■ SUPPLIED DATA
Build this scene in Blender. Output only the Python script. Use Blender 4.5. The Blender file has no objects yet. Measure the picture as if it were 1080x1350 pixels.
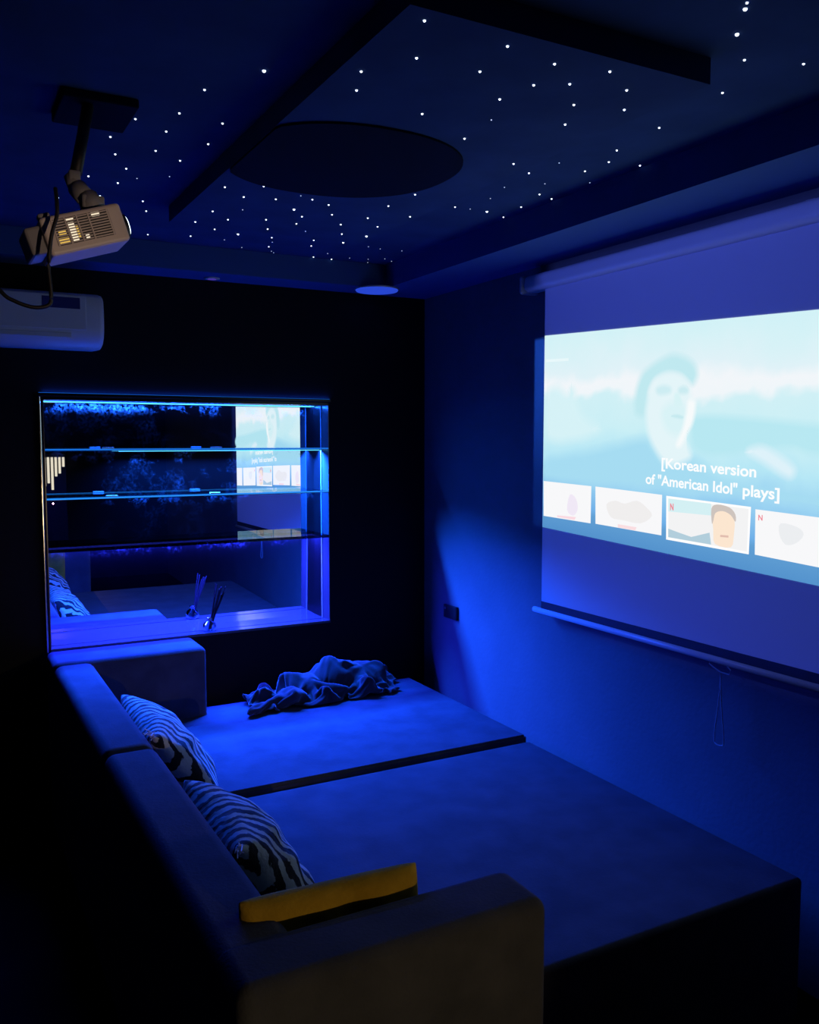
import bpy, bmesh, math, random
from mathutils import Vector, Matrix, noise

sc = bpy.context.scene
C = bpy.context.collection
R = math.radians
PI = math.pi

# ------------------------------------------------------------------ camera, world, exposure
cam_d = bpy.data.cameras.new('camera')
cam = bpy.data.objects.new('camera', cam_d); C.objects.link(cam)
cam.location = (0, 0, 1.70)
cam_d.sensor_fit = 'HORIZONTAL'; cam_d.sensor_width = 36.0
cam_d.lens = 36.0 * 1165.0 / 1080.0
cam_d.clip_start = 0.02
cam.rotation_euler = (R(90 - 4.662), 0, R(-28.514))
sc.camera = cam

w = bpy.data.worlds.new('world'); sc.world = w; w.use_nodes = True
w.node_tree.nodes['Background'].inputs[0].default_value = (0, 0, 0, 1)
w.node_tree.nodes['Background'].inputs[1].default_value = 0

vs = sc.view_settings
vs.view_transform = 'Standard'; vs.look = 'None'; vs.exposure = 0.0; vs.gamma = 1.0; vs.use_curve_mapping = False
sc.cycles.caustics_reflective = False
sc.cycles.caustics_refractive = False
sc.cycles.use_denoising = True
sc.cycles.max_bounces = 8
sc.cycles.transparent_max_bounces = 16
sc.cycles.sample_clamp_indirect = 4.0

# room sizes (metres): camera foot at the origin, +Y to the niche wall, +X to the screen wall
D, W, XL, YN = 4.10, 2.318, -1.25, -1.35
ZS, ZT = 2.435, 2.545            # soffit and tray ceiling heights
NX0, NX1, NZ0, NZ1, ND = 0.437, 1.768, 0.772, 1.885, 0.20   # niche opening and depth

def area(name, loc, rot, sx, sy, power, col, parent=None, spread=180):
    l = bpy.data.lights.new(name, 'AREA'); l.shape = 'RECTANGLE'; l.size = sx; l.size_y = sy
    l.energy = power; l.color = col; l.spread = R(spread)
    o = bpy.data.objects.new(name, l); o.location = loc; o.rotation_euler = rot; C.objects.link(o)
    if parent: o.parent = parent
    return o

# ------------------------------------------------------------------ materials
def srgb(r, g, b):
    f = lambda c: (c / 255 / 12.92) if c / 255 <= .04045 else ((c / 255 + .055) / 1.055) ** 2.4
    return (f(r), f(g), f(b), 1)

def mat(name, col, rough=.6, metal=0, spec=.5, sheen=0):
    m = bpy.data.materials.new(name); m.use_nodes = True
    b = m.node_tree.nodes['Principled BSDF']
    b.inputs['Base Color'].default_value = (*col[:3], 1)
    b.inputs['Roughness'].default_value = rough
    b.inputs['Metallic'].default_value = metal
    b.inputs['Specular IOR Level'].default_value = spec
    if sheen: b.inputs['Sheen Weight'].default_value = sheen
    return m

def N(m, t, **kw):
    n = m.node_tree.nodes.new(t)
    for k, v in kw.items(): setattr(n, k, v)
    return n
def L(m, a, b): m.node_tree.links.new(a, b)

def add_bump(m, scale, strength, dist=.01, detail=6):
    b = m.node_tree.nodes['Principled BSDF']
    tc = N(m, 'ShaderNodeTexCoord'); nz = N(m, 'ShaderNodeTexNoise')
    nz.inputs['Scale'].default_value = scale; nz.inputs['Detail'].default_value = detail
    bp = N(m, 'ShaderNodeBump'); bp.inputs['Strength'].default_value = strength; bp.inputs['Distance'].default_value = dist
    L(m, tc.outputs['Object'], nz.inputs['Vector']); L(m, nz.outputs['Fac'], bp.inputs['Height']); L(m, bp.outputs[0], b.inputs['Normal'])
    return m

def add_mottle(m, c1, c2, scale, detail=5):
    b = m.node_tree.nodes['Principled BSDF']
    tc = N(m, 'ShaderNodeTexCoord'); nz = N(m, 'ShaderNodeTexNoise')
    nz.inputs['Scale'].default_value = scale; nz.inputs['Detail'].default_value = detail
    rp = N(m, 'ShaderNodeValToRGB')
    rp.color_ramp.elements[0].position = .35; rp.color_ramp.elements[0].color = (*c1, 1)
    rp.color_ramp.elements[1].position = .68; rp.color_ramp.elements[1].color = (*c2, 1)
    L(m, tc.outputs['Object'], nz.inputs['Vector']); L(m, nz.outputs['Fac'], rp.inputs[0]); L(m, rp.outputs[0], b.inputs['Base Color'])
    return m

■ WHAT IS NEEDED
Each line of the data is to be duplicated exactly; pictures stay out of the copy.

■ CORRECT ANSWER
Build this scene in Blender. Output only the Python script. Use Blender 4.5. The Blender file has no objects yet. Measure the picture as if it were 1080x1350 pixels.
import bpy, bmesh, math, random
from mathutils import Vector, Matrix, noise

sc = bpy.context.scene
C = bpy.context.collection
R = math.radians
PI = math.pi

# ------------------------------------------------------------------ camera, world, exposure
cam_d = bpy.data.cameras.new('camera')
cam = bpy.data.objects.new('camera', cam_d); C.objects.link(cam)
cam.location = (0, 0, 1.70)
cam_d.sensor_fit = 'HORIZONTAL'; cam_d.sensor_width = 36.0
cam_d.lens = 36.0 * 1165.0 / 1080.0
cam_d.clip_start = 0.02
cam.rotation_euler = (R(90 - 4.662), 0, R(-28.514))
sc.camera = cam

w = bpy.data.worlds.new('world'); sc.world = w; w.use_nodes = True
w.node_tree.nodes['Background'].inputs[0].default_value = (0, 0, 0, 1)
w.node_tree.nodes['Background'].inputs[1].default_value = 0

vs = sc.view_settings
vs.view_transform = 'Standard'; vs.look = 'None'; vs.exposure = 0.0; vs.gamma = 1.0; vs.use_curve_mapping = False
sc.cycles.caustics_reflective = False
sc.cycles.caustics_refractive = False
sc.cycles.use_denoising = True
sc.cycles.max_bounces = 8
sc.cycles.transparent_max_bounces = 16
sc.cycles.sample_clamp_indirect = 4.0

# room sizes (metres): camera foot at the origin, +Y to the niche wall, +X to the screen wall
D, W, XL, YN = 4.10, 2.318, -1.25, -1.35
ZS, ZT = 2.435, 2.545            # soffit and tray ceiling heights
NX0, NX1, NZ0, NZ1, ND = 0.437, 1.768, 0.772, 1.885, 0.20   # niche opening and depth

def area(name, loc, rot, sx, sy, power, col, parent=None, spread=180):
    l = bpy.data.lights.new(name, 'AREA'); l.shape = 'RECTANGLE'; l.size = sx; l.size_y = sy
    l.energy = power; l.color = col; l.spread = R(spread)
    o = bpy.data.objects.new(name, l); o.location = loc; o.rotation_euler = rot; C.objects.link(o)
    if parent: o.parent = parent
    return o

# ------------------------------------------------------------------ materials
def srgb(r, g, b):
    f = lambda c: (c / 255 / 12.92) if c / 255 <= .04045 else ((c / 255 + .055) / 1.055) ** 2.4
    return (f(r), f(g), f(b), 1)

def mat(name, col, rough=.6, metal=0, spec=.5, sheen=0):
    m = bpy.data.materials.new(name); m.use_nodes = True
    b = m.node_tree.nodes['Principled BSDF']
    b.inputs['Base Color'].default_value = (*col[:3], 1)
    b.inputs['Roughness'].default_value = rough
    b.inputs['Metallic'].default_value = metal
    b.inputs['Specular IOR Level'].default_value = spec
    if sheen: b.inputs['Sheen Weight'].default_value = sheen
    return m

def N(m, t, **kw):
    n = m.node_tree.nodes.new(t)
    for k, v in kw.items(): setattr(n, k, v)
    return n
def L(m, a, b): m.node_tree.links.new(a, b)

def add_bump(m, scale, strength, dist=.01, detail=6):
    b = m.node_tree.nodes['Principled BSDF']
    tc = N(m, 'ShaderNodeTexCoord'); nz = N(m, 'ShaderNodeTexNoise')
    nz.inputs['Scale'].default_value = scale; nz.inputs['Detail'].default_value = detail
    bp = N(m, 'ShaderNodeBump'); bp.inputs['Strength'].default_value = strength; bp.inputs['Distance'].default_value = dist
    L(m, tc.outputs['Object'], nz.inputs['Vector']); L(m, nz.outputs['Fac'], bp.inputs['Height']); L(m, bp.outputs[0], b.inputs['Normal'])
    return m

def add_mottle(m, c1, c2, scale, detail=5):
    b = m.node_tree.nodes['Principled BSDF']
    tc = N(m, 'ShaderNodeTexCoord'); nz = N(m, 'ShaderNodeTexNoise')
    nz.inputs['Scale'].default_value = scale; nz.inputs['Detail'].default_value = detail
    rp = N(m, 'ShaderNodeValToRGB')
    rp.color_ramp.elements[0].position = .35; rp.color_ramp.elements[0].color = (*c1, 1)
    rp.color_ramp.elements[1].position = .68; rp.color_ramp.elements[1].color = (*c2, 1)
    L(m, tc.outputs['Object'], nz.inputs['Vector']); L(m, nz.outputs['Fac'], rp.inputs[0]); L(m, rp.outputs[0], b.inputs['Base Color'])
    return m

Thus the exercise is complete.